Par ailleurs, la bibliothèque d’Istomin était exceptionnellement riche en livres d’art, près de deux mille couvrant toute l’histoire, de l’antiquité grecque à la période contemporaine. Les peintres présents dans sa collection y occupaient une place importante, mais on y trouvait aussi des ouvrages sur les artistes importants de toutes les époques ainsi que de nombreux essais d’esthétique (dont l’intégrale des écrits sur l’art d’André Malraux, dédicacés par l’auteur !).

Istomin avait besoin de la présence physique de ses tableaux et, puisque sa fortune ne lui permettait pas d’acquérir les œuvres les plus chères, sa bibliothèque lui servait de musée. Longtemps ses voyages lui avaient permis de découvrir les musées du monde entier, en particulier à Paris, à Londres et en Italie.
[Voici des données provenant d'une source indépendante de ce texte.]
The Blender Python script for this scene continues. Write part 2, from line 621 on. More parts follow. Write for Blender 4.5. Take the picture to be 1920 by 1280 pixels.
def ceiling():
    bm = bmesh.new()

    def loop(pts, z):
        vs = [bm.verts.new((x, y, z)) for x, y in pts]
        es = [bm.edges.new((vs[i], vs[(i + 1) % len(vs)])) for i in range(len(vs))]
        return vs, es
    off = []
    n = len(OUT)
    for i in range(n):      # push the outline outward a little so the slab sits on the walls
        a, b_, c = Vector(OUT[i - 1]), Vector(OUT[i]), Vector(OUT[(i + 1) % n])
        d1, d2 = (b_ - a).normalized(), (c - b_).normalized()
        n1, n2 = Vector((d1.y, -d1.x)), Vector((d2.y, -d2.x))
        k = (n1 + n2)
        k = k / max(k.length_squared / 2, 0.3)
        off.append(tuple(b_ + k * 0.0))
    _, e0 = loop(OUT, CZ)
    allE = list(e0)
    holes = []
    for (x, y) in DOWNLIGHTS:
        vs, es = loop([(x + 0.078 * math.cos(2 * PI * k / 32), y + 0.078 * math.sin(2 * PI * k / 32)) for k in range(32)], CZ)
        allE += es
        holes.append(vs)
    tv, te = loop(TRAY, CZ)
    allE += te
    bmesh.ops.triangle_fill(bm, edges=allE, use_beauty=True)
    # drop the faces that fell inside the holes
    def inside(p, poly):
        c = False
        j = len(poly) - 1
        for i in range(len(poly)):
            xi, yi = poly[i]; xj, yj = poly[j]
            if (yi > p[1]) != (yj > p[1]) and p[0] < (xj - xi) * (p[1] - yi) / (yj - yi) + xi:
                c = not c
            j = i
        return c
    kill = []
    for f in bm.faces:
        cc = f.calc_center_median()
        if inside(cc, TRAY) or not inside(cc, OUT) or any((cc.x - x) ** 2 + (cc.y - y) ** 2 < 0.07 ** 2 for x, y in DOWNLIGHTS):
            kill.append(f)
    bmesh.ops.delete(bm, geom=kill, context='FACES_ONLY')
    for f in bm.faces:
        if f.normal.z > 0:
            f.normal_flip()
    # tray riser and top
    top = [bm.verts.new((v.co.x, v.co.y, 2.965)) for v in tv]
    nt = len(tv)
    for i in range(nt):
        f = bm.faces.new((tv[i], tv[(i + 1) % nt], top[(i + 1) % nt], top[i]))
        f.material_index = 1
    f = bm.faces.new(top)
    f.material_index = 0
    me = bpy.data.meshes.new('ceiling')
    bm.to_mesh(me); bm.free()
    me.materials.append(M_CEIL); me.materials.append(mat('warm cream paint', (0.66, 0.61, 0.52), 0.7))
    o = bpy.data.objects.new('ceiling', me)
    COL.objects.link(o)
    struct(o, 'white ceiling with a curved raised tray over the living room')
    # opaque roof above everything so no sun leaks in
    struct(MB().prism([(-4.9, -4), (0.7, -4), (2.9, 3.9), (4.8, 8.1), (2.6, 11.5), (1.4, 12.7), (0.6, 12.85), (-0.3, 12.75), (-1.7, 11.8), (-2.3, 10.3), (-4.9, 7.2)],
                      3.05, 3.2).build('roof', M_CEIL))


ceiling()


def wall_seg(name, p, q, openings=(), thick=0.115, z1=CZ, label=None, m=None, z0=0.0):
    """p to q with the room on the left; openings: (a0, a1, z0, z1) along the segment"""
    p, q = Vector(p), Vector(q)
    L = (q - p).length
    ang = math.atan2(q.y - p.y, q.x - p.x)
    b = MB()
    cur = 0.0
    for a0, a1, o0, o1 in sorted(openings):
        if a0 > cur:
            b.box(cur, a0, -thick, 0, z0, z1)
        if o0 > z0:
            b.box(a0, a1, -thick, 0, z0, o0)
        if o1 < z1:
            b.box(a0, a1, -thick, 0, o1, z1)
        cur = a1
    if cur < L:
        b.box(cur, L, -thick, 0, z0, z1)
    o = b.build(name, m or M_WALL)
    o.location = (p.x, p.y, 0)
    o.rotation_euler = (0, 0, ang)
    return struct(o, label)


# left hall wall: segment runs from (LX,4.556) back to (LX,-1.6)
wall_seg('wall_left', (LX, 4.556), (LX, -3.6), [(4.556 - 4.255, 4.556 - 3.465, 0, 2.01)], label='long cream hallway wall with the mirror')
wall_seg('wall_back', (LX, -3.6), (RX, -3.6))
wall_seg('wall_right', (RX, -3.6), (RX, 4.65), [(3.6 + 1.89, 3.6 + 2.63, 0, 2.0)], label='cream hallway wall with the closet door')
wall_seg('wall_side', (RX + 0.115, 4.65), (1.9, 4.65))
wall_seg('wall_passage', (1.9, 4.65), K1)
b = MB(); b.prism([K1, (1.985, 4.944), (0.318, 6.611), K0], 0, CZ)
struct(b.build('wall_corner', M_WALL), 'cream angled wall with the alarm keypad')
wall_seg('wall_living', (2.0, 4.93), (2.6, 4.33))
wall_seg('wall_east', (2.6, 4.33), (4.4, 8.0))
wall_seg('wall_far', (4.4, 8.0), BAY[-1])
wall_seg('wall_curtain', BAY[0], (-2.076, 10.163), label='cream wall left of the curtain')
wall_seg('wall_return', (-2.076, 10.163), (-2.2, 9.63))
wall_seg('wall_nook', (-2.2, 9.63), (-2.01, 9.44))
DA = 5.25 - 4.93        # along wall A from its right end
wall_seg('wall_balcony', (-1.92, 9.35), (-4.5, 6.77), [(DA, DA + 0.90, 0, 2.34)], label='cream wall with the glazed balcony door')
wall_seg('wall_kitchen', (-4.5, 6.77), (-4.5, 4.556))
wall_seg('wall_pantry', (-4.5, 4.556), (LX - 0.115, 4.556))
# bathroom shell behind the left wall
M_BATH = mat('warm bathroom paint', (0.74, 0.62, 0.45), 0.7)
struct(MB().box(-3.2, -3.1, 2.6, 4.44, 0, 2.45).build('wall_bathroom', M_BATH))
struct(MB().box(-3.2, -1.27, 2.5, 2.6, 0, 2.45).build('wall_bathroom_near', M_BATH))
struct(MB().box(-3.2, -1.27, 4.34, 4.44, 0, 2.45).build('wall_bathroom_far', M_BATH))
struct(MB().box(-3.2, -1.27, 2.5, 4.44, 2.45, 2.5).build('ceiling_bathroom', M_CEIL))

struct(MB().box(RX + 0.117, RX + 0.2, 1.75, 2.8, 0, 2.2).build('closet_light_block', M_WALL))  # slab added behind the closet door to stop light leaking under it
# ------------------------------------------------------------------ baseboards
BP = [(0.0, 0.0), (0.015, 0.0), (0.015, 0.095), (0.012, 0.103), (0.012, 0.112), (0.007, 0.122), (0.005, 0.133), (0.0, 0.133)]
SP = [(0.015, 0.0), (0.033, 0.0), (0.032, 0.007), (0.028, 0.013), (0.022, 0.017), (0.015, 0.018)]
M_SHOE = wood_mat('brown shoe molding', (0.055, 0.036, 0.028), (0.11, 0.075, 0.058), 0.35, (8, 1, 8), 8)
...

Cependant, plus les années passaient et moins il supportait la foule. Il venait le matin de bonne heure et ne voyait, intensément, que quelques salles. S’il y avait trop de monde, il partait, quel que soit l’intérêt du musée ou de l’exposition. Bientôt, il renonça à se rendre dans les grands musées, sauf lorsqu’il souhaitait faire découvrir à Marta certains tableaux, et il se satisfaisait de ses livres.

En dehors des Beaux-Arts, Eugene Istomin se passionnait aussi pour les civilisations grecque et chinoise. Il s’était procuré de nombreux livres et quelques vases ou objets qu’il conservait précieusement.